Interlaken is an amazing place. If you like the outdoors and enjoy regions like the Sierra Nevadas or the Colorado Rockies, add this to your list. There is incredible hiking and lots of other conventional mountain activities, but the area is also the extreme sports capital of Europe. At any given moment during daylight, you can look up and spot at least three parachutes falling above you. At one point while I was walking through Lauterbrunnen Valley, I heard a chute open, and someone had base jumped from a point right above me (probably the "Nose"). Interlaken is home base for the local rafting, canyoning, paragliding, hang-gliding, and skydiving companies, and they do a great job of offering some alternative ways to take on their Swiss Alps.


After I arrived from Zurich, I took a local train to Lauterbrunnen and then did a 4-5 mile hike up the valley rim to Murren, a town on the cliffs far above the valley floor. This was two hours of continuous climbing, and returning took just as long because of the trail's steepness, but it offered some beautiful views of the region's snowcaps and glaciers.


On day two, I finally decided (an hour before the group departed) to go canyoning. Canyoning is an activity in which guides direct you down a canyon featuring a white-water river of snow melt and glacier melt. Through jumping, hiking, rappelling, and riding natural waterslides, you make your way down the canyon. Long story short, it's a blast. Now water has a specific heat capacity of 4.187kJ/kg-K, meaning it takes a lot of energy to heat water, so between melting up in the high-elevation fields of snow and ice and meeting us in the canyon, the water maintains about the same temperature--it's just above freezing. ("That'll wake you up in the morning, boys!") They give you wetsuits, but the first time your head goes under, there is a good chance you'll get an ice cream headache. That means when you jump into a pool from a rock 30 feet above, you get quite a shocking splash, but it's a really exhilarating experience. If you go to Interlaken and you're in the 18-35 demographic, do not miss out on canyoning!

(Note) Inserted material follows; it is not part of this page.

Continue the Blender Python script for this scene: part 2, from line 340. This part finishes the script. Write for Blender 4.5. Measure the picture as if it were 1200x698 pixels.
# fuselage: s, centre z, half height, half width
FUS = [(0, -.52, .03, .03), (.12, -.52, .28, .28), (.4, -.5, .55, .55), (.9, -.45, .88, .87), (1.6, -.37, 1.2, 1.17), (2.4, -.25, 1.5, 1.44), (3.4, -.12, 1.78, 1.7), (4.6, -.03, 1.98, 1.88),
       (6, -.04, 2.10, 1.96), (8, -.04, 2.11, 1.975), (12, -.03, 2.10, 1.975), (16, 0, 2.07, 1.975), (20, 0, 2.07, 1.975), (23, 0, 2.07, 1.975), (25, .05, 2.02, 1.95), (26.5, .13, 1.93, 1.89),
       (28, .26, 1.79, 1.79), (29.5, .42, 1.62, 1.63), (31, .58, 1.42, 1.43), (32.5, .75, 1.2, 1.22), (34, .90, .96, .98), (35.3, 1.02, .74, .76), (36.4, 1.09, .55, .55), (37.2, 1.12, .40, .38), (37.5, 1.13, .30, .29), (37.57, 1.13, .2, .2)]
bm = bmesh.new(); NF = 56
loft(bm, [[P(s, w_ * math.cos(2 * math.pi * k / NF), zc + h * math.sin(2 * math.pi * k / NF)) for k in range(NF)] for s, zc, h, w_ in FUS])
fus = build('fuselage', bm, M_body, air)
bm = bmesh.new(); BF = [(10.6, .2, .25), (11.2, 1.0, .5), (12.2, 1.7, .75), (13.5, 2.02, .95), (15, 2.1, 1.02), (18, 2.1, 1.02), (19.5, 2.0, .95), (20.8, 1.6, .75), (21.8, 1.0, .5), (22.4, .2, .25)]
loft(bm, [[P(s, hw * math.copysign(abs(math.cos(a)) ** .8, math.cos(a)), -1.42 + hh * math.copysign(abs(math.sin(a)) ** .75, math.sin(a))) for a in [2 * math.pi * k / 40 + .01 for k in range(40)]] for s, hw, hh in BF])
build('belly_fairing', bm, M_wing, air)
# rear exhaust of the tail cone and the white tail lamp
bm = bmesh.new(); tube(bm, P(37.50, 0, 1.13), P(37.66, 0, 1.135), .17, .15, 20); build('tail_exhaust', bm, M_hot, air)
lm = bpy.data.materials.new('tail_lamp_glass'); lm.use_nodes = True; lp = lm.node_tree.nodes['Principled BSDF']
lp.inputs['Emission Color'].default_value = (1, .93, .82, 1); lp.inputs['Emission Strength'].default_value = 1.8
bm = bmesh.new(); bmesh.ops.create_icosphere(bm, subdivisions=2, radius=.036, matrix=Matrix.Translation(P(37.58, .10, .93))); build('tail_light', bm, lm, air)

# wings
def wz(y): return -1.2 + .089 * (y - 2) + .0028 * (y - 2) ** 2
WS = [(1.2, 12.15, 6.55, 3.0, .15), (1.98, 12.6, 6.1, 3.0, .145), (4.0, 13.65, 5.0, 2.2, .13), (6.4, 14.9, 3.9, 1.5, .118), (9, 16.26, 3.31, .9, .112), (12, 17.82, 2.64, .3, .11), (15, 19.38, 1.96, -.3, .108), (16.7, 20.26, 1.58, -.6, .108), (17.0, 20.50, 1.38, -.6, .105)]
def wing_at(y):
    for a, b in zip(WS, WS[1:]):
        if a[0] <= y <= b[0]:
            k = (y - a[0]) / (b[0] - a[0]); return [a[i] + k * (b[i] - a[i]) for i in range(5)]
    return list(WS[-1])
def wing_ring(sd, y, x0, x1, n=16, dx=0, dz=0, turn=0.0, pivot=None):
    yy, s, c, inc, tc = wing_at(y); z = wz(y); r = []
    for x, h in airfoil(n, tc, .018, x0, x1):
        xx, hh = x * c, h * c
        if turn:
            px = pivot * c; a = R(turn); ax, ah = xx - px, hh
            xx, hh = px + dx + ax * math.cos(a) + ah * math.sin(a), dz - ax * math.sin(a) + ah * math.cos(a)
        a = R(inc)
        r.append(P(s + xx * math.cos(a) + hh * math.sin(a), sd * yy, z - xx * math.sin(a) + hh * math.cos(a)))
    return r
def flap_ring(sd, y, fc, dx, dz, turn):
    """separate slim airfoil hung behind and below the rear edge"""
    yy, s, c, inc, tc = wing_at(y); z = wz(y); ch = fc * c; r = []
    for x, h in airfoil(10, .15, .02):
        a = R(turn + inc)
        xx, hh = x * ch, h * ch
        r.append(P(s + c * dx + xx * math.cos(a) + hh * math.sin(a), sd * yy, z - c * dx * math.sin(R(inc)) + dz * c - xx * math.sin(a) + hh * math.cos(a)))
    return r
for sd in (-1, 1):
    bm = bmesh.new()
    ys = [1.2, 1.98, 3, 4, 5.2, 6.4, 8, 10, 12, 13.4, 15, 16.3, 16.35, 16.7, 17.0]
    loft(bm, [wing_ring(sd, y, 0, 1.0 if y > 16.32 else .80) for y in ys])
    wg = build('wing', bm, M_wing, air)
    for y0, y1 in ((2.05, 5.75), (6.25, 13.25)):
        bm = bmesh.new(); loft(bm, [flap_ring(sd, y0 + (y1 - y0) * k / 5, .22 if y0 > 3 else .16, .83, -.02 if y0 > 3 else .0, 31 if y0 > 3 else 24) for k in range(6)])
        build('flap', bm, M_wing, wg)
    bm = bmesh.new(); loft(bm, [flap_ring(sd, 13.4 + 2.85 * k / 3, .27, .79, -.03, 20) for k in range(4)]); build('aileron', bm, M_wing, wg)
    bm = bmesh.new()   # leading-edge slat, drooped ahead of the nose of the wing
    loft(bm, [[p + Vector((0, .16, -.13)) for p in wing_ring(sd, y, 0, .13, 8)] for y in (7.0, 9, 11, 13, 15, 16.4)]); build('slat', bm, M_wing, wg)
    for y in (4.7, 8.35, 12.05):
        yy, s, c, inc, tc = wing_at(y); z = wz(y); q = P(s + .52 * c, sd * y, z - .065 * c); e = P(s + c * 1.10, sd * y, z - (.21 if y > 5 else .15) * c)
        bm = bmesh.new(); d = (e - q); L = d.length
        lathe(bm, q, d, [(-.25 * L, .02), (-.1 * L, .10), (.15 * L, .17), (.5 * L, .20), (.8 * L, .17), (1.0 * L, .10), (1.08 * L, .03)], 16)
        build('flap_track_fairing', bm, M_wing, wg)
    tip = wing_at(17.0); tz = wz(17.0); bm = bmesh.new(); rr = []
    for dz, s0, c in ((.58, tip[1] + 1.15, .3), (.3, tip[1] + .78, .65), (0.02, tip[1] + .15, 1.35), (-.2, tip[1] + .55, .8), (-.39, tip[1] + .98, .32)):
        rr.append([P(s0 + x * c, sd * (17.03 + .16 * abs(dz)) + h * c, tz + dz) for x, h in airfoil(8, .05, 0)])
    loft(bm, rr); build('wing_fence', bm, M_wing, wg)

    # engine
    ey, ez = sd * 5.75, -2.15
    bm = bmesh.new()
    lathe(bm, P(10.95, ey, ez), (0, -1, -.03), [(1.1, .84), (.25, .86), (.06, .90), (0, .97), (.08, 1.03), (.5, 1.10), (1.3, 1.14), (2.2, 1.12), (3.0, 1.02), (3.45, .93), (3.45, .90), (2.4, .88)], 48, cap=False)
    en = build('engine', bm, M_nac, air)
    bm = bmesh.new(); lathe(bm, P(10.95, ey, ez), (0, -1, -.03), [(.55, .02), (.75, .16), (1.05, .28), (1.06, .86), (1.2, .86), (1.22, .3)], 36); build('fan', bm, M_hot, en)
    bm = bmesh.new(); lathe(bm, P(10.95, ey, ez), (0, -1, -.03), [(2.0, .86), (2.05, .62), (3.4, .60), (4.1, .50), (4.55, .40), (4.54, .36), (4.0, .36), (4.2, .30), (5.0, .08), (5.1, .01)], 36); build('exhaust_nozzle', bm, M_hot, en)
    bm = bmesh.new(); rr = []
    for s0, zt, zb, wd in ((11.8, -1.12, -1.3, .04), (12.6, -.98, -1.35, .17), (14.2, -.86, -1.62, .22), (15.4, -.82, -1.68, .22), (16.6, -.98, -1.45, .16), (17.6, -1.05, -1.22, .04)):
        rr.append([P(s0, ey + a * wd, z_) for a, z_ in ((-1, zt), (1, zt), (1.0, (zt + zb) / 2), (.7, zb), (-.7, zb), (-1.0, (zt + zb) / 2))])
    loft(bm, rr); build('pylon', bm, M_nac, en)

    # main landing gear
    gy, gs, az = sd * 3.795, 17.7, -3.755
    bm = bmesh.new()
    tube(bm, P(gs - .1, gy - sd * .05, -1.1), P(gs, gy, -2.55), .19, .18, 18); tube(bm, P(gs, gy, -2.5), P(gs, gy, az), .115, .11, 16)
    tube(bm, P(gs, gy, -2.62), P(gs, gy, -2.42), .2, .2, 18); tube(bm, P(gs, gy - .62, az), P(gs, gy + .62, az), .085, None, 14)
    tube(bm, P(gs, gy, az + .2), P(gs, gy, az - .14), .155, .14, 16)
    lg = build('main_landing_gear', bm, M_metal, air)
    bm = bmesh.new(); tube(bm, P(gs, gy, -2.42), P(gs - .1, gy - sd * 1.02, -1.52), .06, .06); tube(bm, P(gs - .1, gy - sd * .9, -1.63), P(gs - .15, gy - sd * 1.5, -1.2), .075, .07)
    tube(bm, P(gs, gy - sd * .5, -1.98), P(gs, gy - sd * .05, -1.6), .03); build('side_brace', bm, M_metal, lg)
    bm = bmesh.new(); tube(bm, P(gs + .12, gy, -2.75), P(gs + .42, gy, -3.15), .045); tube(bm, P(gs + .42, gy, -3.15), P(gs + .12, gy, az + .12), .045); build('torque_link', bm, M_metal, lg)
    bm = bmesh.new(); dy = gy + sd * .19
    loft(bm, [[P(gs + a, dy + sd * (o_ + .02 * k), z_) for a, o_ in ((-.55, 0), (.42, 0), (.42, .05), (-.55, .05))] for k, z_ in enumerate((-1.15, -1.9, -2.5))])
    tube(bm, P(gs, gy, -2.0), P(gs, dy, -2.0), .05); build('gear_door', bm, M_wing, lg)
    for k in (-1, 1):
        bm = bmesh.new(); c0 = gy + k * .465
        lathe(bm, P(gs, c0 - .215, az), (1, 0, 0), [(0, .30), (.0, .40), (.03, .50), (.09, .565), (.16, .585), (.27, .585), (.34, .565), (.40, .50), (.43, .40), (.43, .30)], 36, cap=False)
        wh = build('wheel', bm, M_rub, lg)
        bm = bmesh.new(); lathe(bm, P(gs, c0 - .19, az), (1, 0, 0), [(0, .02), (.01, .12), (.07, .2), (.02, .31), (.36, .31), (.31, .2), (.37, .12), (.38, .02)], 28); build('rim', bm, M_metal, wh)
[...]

On my last day in Interlaken, I wanted to take it easy and rest up a bit to beat a cold I'd been fighting, so I just went back to Lauterbrunnen and walked the valley floor a bit. Down there, I went to see the Trümelbach falls, an amazing set of waterfalls that are fed by glacier melt and snow melt and fall through the inside of the mountain. The pictures don't really do this place justice, but it was really cool to see ice cold water roaring through caves at 20,000L/second (nerds--I'd guess turbulent flow but don't have the Reynolds number).


After leaving Interlaken (photos here), we went to Basel, Switzerland to catch our overnight train to Amsterdam, Nathan's last stop before heading home.


- R

1 comment:

  1. I loved Interlaken when my wife and I were there. It was definitely the most beautiful place we saw in Switzerland. We were there in March, so it wasn't as green as your pictures. We did get to go up to Jungfraujoch by train though, which was amazing. Your pictures are excellent... makes it look like a dream world.